## Given request
Reproduce each line of the material exactly, minus any picture.
-- START Data block --
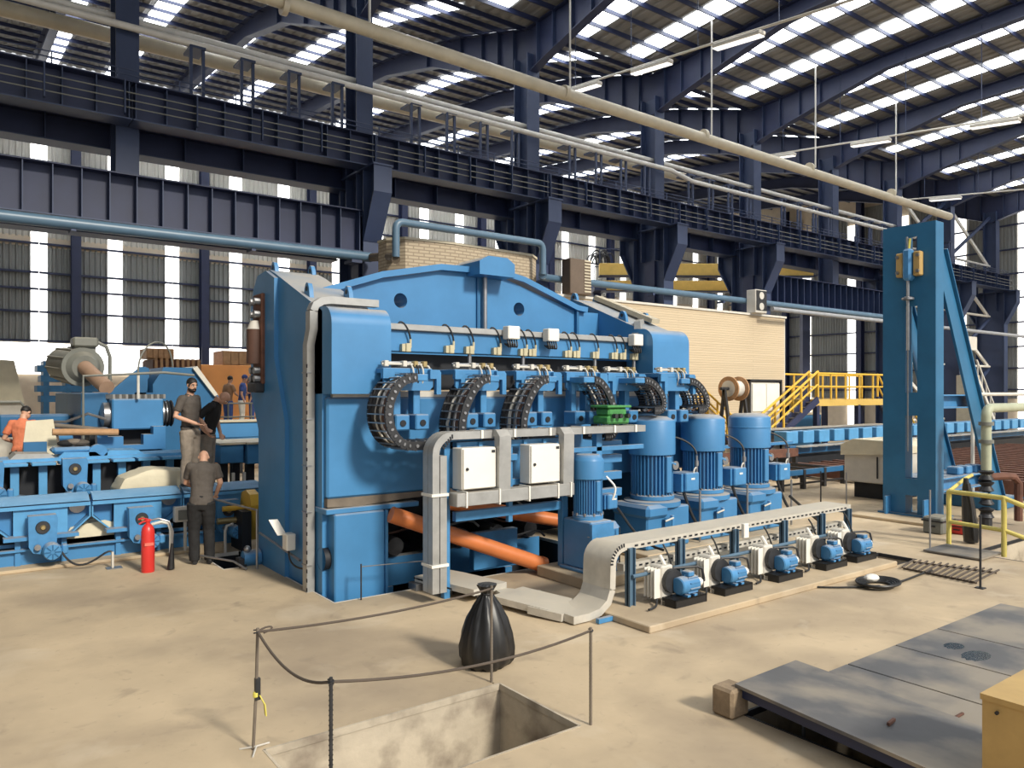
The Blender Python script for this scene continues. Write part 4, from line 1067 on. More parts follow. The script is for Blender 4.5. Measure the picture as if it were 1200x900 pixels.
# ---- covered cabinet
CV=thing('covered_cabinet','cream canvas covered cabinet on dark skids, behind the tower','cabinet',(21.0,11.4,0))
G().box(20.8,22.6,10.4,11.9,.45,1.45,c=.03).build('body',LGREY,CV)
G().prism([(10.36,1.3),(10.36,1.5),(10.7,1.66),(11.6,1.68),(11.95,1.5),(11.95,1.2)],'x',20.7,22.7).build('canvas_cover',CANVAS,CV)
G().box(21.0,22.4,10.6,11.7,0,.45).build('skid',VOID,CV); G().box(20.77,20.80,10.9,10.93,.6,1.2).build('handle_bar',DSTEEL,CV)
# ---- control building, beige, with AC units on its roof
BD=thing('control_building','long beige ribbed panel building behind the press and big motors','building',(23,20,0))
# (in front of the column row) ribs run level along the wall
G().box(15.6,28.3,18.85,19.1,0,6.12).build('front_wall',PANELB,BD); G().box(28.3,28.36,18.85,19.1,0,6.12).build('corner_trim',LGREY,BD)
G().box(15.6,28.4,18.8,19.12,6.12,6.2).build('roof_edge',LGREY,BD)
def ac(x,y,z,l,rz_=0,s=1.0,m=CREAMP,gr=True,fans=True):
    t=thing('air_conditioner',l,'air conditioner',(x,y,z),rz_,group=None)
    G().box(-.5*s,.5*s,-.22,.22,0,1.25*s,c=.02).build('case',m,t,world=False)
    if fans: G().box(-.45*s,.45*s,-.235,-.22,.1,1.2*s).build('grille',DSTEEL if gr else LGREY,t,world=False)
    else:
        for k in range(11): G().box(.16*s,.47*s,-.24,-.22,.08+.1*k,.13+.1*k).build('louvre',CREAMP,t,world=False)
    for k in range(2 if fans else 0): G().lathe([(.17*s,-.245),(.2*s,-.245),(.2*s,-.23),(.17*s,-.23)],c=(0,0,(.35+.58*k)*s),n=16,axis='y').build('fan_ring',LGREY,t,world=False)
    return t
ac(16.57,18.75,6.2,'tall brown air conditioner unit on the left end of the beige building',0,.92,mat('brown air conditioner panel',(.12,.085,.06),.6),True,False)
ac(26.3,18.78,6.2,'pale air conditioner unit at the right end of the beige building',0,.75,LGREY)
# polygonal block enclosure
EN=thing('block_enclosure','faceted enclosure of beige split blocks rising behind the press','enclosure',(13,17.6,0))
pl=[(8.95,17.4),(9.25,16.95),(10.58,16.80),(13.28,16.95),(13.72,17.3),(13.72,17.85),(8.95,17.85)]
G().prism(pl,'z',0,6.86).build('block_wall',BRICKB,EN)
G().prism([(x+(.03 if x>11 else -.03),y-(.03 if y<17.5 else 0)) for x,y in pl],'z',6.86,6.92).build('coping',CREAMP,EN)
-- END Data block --
## Response to the task
The Blender Python script for this scene continues. Write part 4, from line 1067 on. More parts follow. The script is for Blender 4.5. Measure the picture as if it were 1200x900 pixels.
# ---- covered cabinet
CV=thing('covered_cabinet','cream canvas covered cabinet on dark skids, behind the tower','cabinet',(21.0,11.4,0))
G().box(20.8,22.6,10.4,11.9,.45,1.45,c=.03).build('body',LGREY,CV)
G().prism([(10.36,1.3),(10.36,1.5),(10.7,1.66),(11.6,1.68),(11.95,1.5),(11.95,1.2)],'x',20.7,22.7).build('canvas_cover',CANVAS,CV)
G().box(21.0,22.4,10.6,11.7,0,.45).build('skid',VOID,CV); G().box(20.77,20.80,10.9,10.93,.6,1.2).build('handle_bar',DSTEEL,CV)
# ---- control building, beige, with AC units on its roof
BD=thing('control_building','long beige ribbed panel building behind the press and big motors','building',(23,20,0))
# (in front of the column row) ribs run level along the wall
G().box(15.6,28.3,18.85,19.1,0,6.12).build('front_wall',PANELB,BD); G().box(28.3,28.36,18.85,19.1,0,6.12).build('corner_trim',LGREY,BD)
G().box(15.6,28.4,18.8,19.12,6.12,6.2).build('roof_edge',LGREY,BD)
def ac(x,y,z,l,rz_=0,s=1.0,m=CREAMP,gr=True,fans=True):
    t=thing('air_conditioner',l,'air conditioner',(x,y,z),rz_,group=None)
    G().box(-.5*s,.5*s,-.22,.22,0,1.25*s,c=.02).build('case',m,t,world=False)
    if fans: G().box(-.45*s,.45*s,-.235,-.22,.1,1.2*s).build('grille',DSTEEL if gr else LGREY,t,world=False)
    else:
        for k in range(11): G().box(.16*s,.47*s,-.24,-.22,.08+.1*k,.13+.1*k).build('louvre',CREAMP,t,world=False)
    for k in range(2 if fans else 0): G().lathe([(.17*s,-.245),(.2*s,-.245),(.2*s,-.23),(.17*s,-.23)],c=(0,0,(.35+.58*k)*s),n=16,axis='y').build('fan_ring',LGREY,t,world=False)
    return t
ac(16.57,18.75,6.2,'tall brown air conditioner unit on the left end of the beige building',0,.92,mat('brown air conditioner panel',(.12,.085,.06),.6),True,False)
ac(26.3,18.78,6.2,'pale air conditioner unit at the right end of the beige building',0,.75,LGREY)
# polygonal block enclosure
EN=thing('block_enclosure','faceted enclosure of beige split blocks rising behind the press','enclosure',(13,17.6,0))
pl=[(8.95,17.4),(9.25,16.95),(10.58,16.80),(13.28,16.95),(13.72,17.3),(13.72,17.85),(8.95,17.85)]
G().prism(pl,'z',0,6.86).build('block_wall',BRICKB,EN)
G().prism([(x+(.03 if x>11 else -.03),y-(.03 if y<17.5 else 0)) for x,y in pl],'z',6.86,6.92).build('coping',CREAMP,EN)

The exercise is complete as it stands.